When will you introduce the VAT?
We’ll try to do that by the end of 2016 or 2017, and we’ll try to expedite it.
Sounds like Rand Paul and Ted Cruz, two other big fans of the evil VAT.

More from Economist on the plan's of the Crown Prince:
He seems determined to use the collapse in the price of oil, from $115 a barrel in 2014 to below $35, to enact radical economic reforms. This begins with fiscal retrenchment. Even after initial budget cuts last year, Saudi Arabia recorded a whopping budget deficit of 15% of GDP. Its pile of foreign reserves has fallen by $100 billion, to $650 billion. Even with its minimal debt of 5% of GDP, Saudi Arabia’s public finances are unsustainable for more than a few years...
Under his “Transformation Plan 2020”, set for publication by the end of the month, the prince wants to develop alternatives to oil and drastically to cut the public payroll, which acts as a form of unemployment benefit. To do so he wants to create jobs for a workforce that will double by 2030. Ministers speak of doubling private education to cover 30% of students, establishing charter schools and transforming public health care into an insurance-based system with expanded private provision. In addition to Aramco, the prince wants to sell stakes in state assets from telecoms to power stations and the national airline. The government is to sell land to developers, such as the 4m square metres it owns around Mecca, the most expensive real estate in the world. The prince sees huge promise in developing Islamic tourism to the holy sites; he hopes to boost the 18m annual visitors to 35m-45m in five years.
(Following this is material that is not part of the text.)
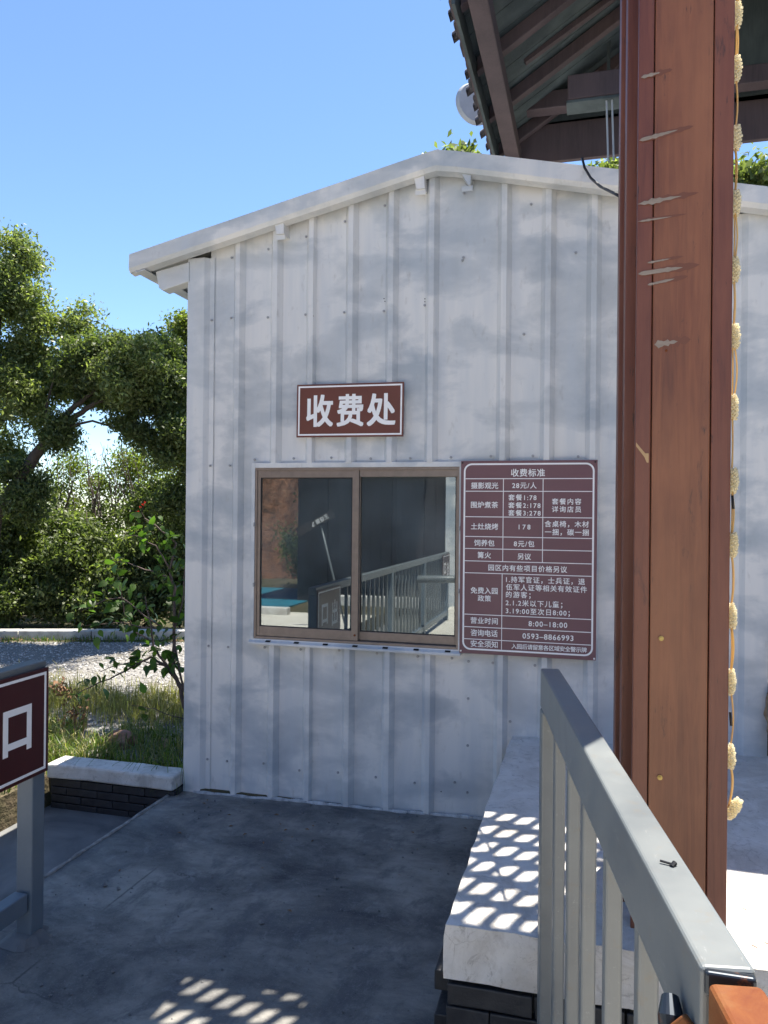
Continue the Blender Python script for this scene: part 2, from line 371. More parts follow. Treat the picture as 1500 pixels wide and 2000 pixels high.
# raised ramp of smeared concrete up to the booth
mb = MB(); us = [-2.245 + .125 * i for i in range(44)]; vv = [-8 + .25 * i for i in range(49)]
vv = [v for v in vv if v < 3.95] + [3.96]
def rz(x, y): return -.018 * max(0, -.5 - x) + .006 * noise.noise(Vector((x * 1.2, y * 1.2, 5)))
n1 = len(us)
mb.add([(x + (.006 * noise.noise(Vector((0, y * 3, 1))) if i == 0 else 0), y, rz(x, y)) for y in vv for i, x in enumerate(us)],
       [(j * n1 + i, j * n1 + i + 1, (j + 1) * n1 + i + 1, (j + 1) * n1 + i) for j in range(len(vv) - 1) for i in range(n1 - 1)])
nn = len(mb.v)
mb.add([(-2.245, y, -.31) for y in vv], []); mb.f += [(j * n1, (j + 1) * n1, nn + j + 1, nn + j) for j in range(len(vv) - 1)]
ramp = mb.build('pavement', M['concrete'], smooth=True); setp(ramp, kind='structure')
# pale ground added behind the viewer to bounce sunlight onto the booth wall
m = NM('bounce_paving', .85, 0, .3); m.color(m.mix(m.ramp(m.noise(2, m.map(), 8, .65), (.35, 0), (.65, 1)), (.52, .48, .41), (.70, .65, .57))); m.bump(m.noise(50, m.map(), 6), .3, .004); M['bounce'] = m.m
setp(MB().add([(-2.2, -14, .012), (6, -14, .012), (6, 1.05, .012), (-2.2, 1.05, .012)], [(0, 1, 2, 3)]).build('bounce_ground', M['bounce']), kind='structure')
setp(MB().add([(-9, -3.15, .012), (-3.06, -3.15, .012), (-3.06, 1.6, .012), (-9, 1.6, .012)], [(0, 1, 2, 3)]).build('bounce_ground', M['bounce']), kind='structure')
setp(MB().add([(-2.2, -40, -.10), (20, -40, -.10), (20, -14, .010), (-2.2, -14, .010)], [(0, 1, 2, 3)]).build('bounce_ground', M['bounce']), kind='structure')
# worn pale lip along the ramp edge
mb = MB(); pts = []
for i in range(90):
    y = 1.4 + i * .0272; pts.append((-2.247 + .006 * noise.noise(Vector((0, y * 9, 2))), y, rz(-2.24, y) - .006 + .004 * noise.noise(Vector((3, y * 14, 2)))))
mb.tube(pts, [.014 + .006 * noise.noise(Vector((9, p[1] * 12, 0))) for p in pts], 6)
setp(mb.build('pavement_edge', m_simple('worn_edge', (.24, .235, .22), .9, 0, .4, 30, .6), smooth=True), kind='structure')
# crumbly white mortar at the foot of the wall
mb = MB()
for i in range(150):
    x = -2.12 + i * .0121
    if noise.noise(Vector((x * 3, 1, 1))) < -.28: continue
    r0 = .010 + .012 * abs(noise.noise(Vector((x * 9, 0, 4)))); 
    mb.tube([(x - .012, 3.895 + .012 * noise.noise(Vector((x * 7, 2, 2))), rz(x, 3.9)), (x + .012, 3.895 + .012 * noise.noise(Vector(((x + .0121) * 7, 2, 2))), rz(x, 3.9))], [r0, r0 * .8], 6)
setp(mb.build('mortar_joint', M['mortar'], smooth=True), kind='structure')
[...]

Sceptics abound. Reform has long been talked about but never implemented. Prince Muhammad’s ministers are astute, have PhDs from Western universities and speak the jargon of key performance indicators, but much of the government is deadweight. Even the unemployment figures are subject to doubt. “Few bits of the bureaucracy actually function at a high level,” says a Western diplomat. Even senior advisers question the kingdom’s capacity to find and absorb the trillions of dollars on which the plan is predicated.

In Jeddah, the commercial capital on the Red Sea, some businessmen remain sceptical, and speak more of exporting their wealth than investing it in the country. There is also suspicion of hidden motives. With each new elderly monarch, they say, favoured sons have indulged in self-aggrandisement, leaving courtiers to disguise their acquisitions as privatisations and economic reforms. Media reports of Prince Muhammad’s lavish parties in the Maldives and the crown prince’s house-hunting for a Sardinian villa worth half a billion euros are fodder for social media, of which Saudis are keen users.

As the man who ultimately controls the Public Investment Fund, the destination for many assets to be sold, and who has taken direct oversight of Aramco, the prince is already the subject of some muttering. What is true is that, for all his talk of transparency, his government continues to treat royal and state expenses as one and same; the royal component is a state secret.